Allí está Tom Waits, por ejemplo. Y en el entreacto, Couceyro y Alvarez tienen
un número de rap con todas las de la ley: vestidas con las típicas ropas
raperas, gorra incluida, ellas y una niña admirable bailarina performan un
número con una canción espeluznante, cuyo estribillo cita el epígrafe de esta
nota. Y al final de la obra, un anticlímax con un cuento del sueco Stig
Dagerman.
Es interesante que en el programa
acompañe un texto de Nicolás Prividera, cuya obra fílmica está dedicada también
al sacrificio de las minorías y toda ella reflexiona sobre la patria, o Tierra
de los padres.
Emilio García Wehbi ha trabajado el mito
en varias ocasiones, como así también otros textos clásicos.
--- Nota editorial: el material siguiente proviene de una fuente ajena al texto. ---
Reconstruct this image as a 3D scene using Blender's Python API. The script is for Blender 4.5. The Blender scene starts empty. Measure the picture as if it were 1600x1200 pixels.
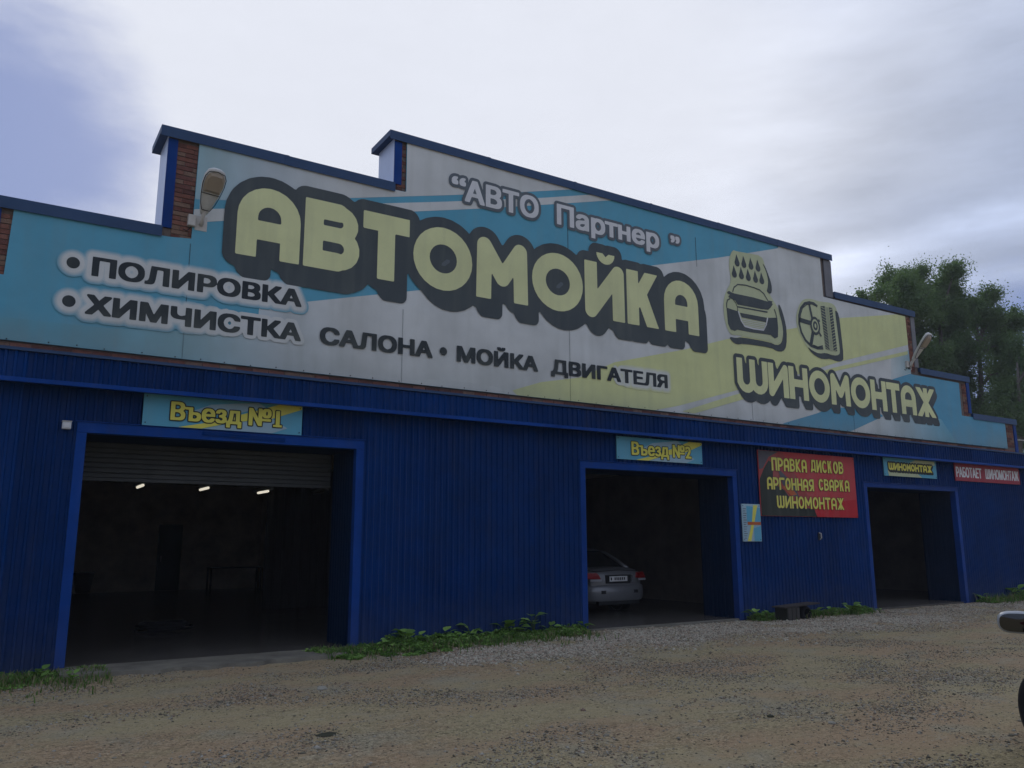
import bpy, bmesh, math, random
import numpy as np
from mathutils import Vector, Matrix, noise, geometry
random.seed(7); RN = np.random.default_rng(7)
SC = bpy.context.scene; COL = SC.collection

# ------------------------------------------------------------------ camera
F_PX = 1277.276; YAW = 0.565108673; PIT = 0.190328986; ROL = -0.00290323135
CAM = np.array([0.0, -12.7417, 1.6])
def _rot():
    cy, sy, cp, sp = math.cos(YAW), math.sin(YAW), math.cos(PIT), math.sin(PIT)
    f = np.array([sy*cp, cy*cp, sp]); r = np.array([cy, -sy, 0.0]); u = np.cross(r, f)
    cr, sr = math.cos(ROL), math.sin(ROL)
    return np.array([cr*r + sr*u, -sr*r + cr*u, f])
RM = _rot()
cam_d = bpy.data.cameras.new('camera'); cam = bpy.data.objects.new('camera', cam_d); COL.objects.link(cam)
cam_d.sensor_width = 36; cam_d.lens = F_PX/1600*36; cam_d.clip_end = 3000; cam_d.clip_start = 0.05
cam.matrix_world = Matrix((( RM[0][0], RM[1][0], -RM[2][0], CAM[0]),
                           ( RM[0][1], RM[1][1], -RM[2][1], CAM[1]),
                           ( RM[0][2], RM[1][2], -RM[2][2], CAM[2]), (0, 0, 0, 1)))
SC.camera = cam

# ------------------------------------------------------------------ light
SUN_AZ = math.radians(22); SUN_EL = math.radians(38)
sun_dir = Vector((math.sin(SUN_AZ)*math.cos(SUN_EL), math.cos(SUN_AZ)*math.cos(SUN_EL), math.sin(SUN_EL)))
ld = bpy.data.lights.new('sun', 'SUN'); ld.energy = 1.0; ld.angle = math.radians(25); ld.color = (1, .96, .9)
sun = bpy.data.objects.new('sun', ld); COL.objects.link(sun)
sun.rotation_euler = sun_dir.to_track_quat('Z', 'Y').to_euler(); sun.location = (0, 0, 60)

W = bpy.data.worlds.new('World'); SC.world = W; W.use_nodes = True
wt = W.node_tree; wt.nodes.clear()
def wn(t, **k):
    n = wt.nodes.new(t)
    for a, b in k.items(): setattr(n, a, b)
    return n
def wl(a, b): wt.links.new(a, b)
def wmath(op, a, b=None, c=None, clamp=False):
    n = wn('ShaderNodeMath', operation=op); n.use_clamp = clamp
    for i, v in enumerate((a, b, c)):
        if v is None: continue
        if isinstance(v, (int, float)): n.inputs[i].default_value = v
        else: wl(v, n.inputs[i])
    return n.outputs[0]
def wramp(val, lo, hi, smooth=True):
    n = wn('ShaderNodeMapRange'); n.interpolation_type = 'SMOOTHSTEP' if smooth else 'LINEAR'
    wl(val, n.inputs[0]); n.inputs[1].default_value = lo; n.inputs[2].default_value = hi
    return n.outputs[0]
def wmix(f, a, b):
    n = wn('ShaderNodeMix', data_type='RGBA')
    if isinstance(f, (int, float)): n.inputs[0].default_value = f
    else: wl(f, n.inputs[0])
    for i, v in ((6, a), (7, b)):
        if isinstance(v, tuple): n.inputs[i].default_value = (*v, 1)
        else: wl(v, n.inputs[i])
    return n.outputs[2]
def wdot(vec, d):
    n = wn('ShaderNodeVectorMath', operation='DOT_PRODUCT'); wl(vec, n.inputs[0]); n.inputs[1].default_value = tuple(d)
    return n.outputs['Value']
def wnoise(vec, scale, det=5, rough=.55):
    n = wn('ShaderNodeTexNoise'); n.inputs['Scale'].default_value = scale; n.inputs['Detail'].default_value = det
    n.inputs['Roughness'].default_value = rough; wl(vec, n.inputs['Vector']); return n.outputs['Fac']
def raydir(px, py):
    v = RM.T @ np.array([(px-800)/F_PX, -(py-600)/F_PX, 1]); return v/np.linalg.norm(v)
sky = wn('ShaderNodeTexSky', sky_type='NISHITA'); sky.sun_disc = False
sky.sun_elevation = SUN_EL; sky.sun_rotation = SUN_AZ; sky.dust_density = 1.5
geo = wn('ShaderNodeTexCoord'); dirv = geo.outputs['Generated']
mp = wn('ShaderNodeMapping'); mp.inputs['Scale'].default_value = (1, 1, 2.6); mp.inputs['Rotation'].default_value = (0, .25, .3); wl(dirv, mp.inputs[0])
n1 = wnoise(mp.outputs[0], 1.6, 6, .5); n2 = wnoise(mp.outputs[0], 4.5, 7, .6)
core = wdot(dirv, raydir(640, 60))
cw = wmath('ADD', core, wmath('MULTIPLY', wmath('SUBTRACT', n1, .5), .22))
glow = wramp(cw, .735, .975)
# grey far cloud -> white core of thin cloud in front of the sun (radiance / 10, the background strength is 0.1)
cloud = wmix(glow, (4.0, 4.6, 6.15), (8.0, 8.3, 9.2))
sepz = wn('ShaderNodeSeparateXYZ'); wl(dirv, sepz.inputs[0])
elev = wmath('ADD', .80, wmath('MULTIPLY', wramp(sepz.outputs[2], 0, 1, False), .75))       # an overcast sky is brighter overhead than at the horizon
elev = wmath('ADD', wmath('MULTIPLY', elev, wmath('SUBTRACT', 1.0, glow)), glow)
streak = wn('ShaderNodeMapping'); streak.inputs['Scale'].default_value = (1.6, 1.6, 7.5); streak.inputs['Rotation'].default_value = (.22, -.30, 0); wl(dirv, streak.inputs[0])
n3 = wnoise(streak.outputs[0], 1.9, 6, .6)
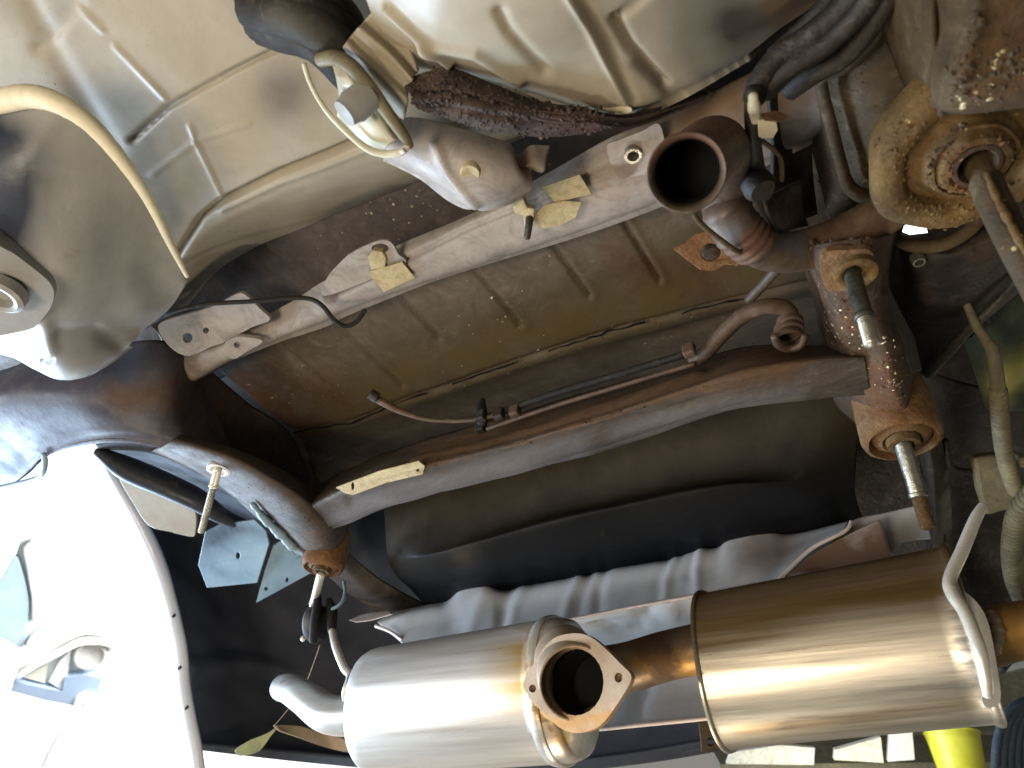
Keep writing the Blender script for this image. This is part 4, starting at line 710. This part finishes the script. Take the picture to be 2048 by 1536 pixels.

Practica un
proceso de reapropiación y reescritura de materiales previos, trasladando los
restos a un contexto diverso, y esos textos devienen otros, contemporáneos. Y
dotados de mayor ambigüedad. Así procedió recientemente con su elaborada
revisión del Orlando de Virginia Woolf. El tema del poder es relevante en toda
su obra y en esta oportunidad abre la polémica para la reflexión y el diálogo,
con la puesta en acto del hecho sacrificial en la evidencia de la rabiosa
actualidad del mito. Provocando, sí, sacándonos del lugar cómodo de
espectadores pasivos. Es loable la valentía de Alejandro Tantanian, un varón
que desde la dirección de un teatro oficial osa poner en escena un mito trágico
que en su eterno retorno posee una rabiosa actualidad en nuestro país.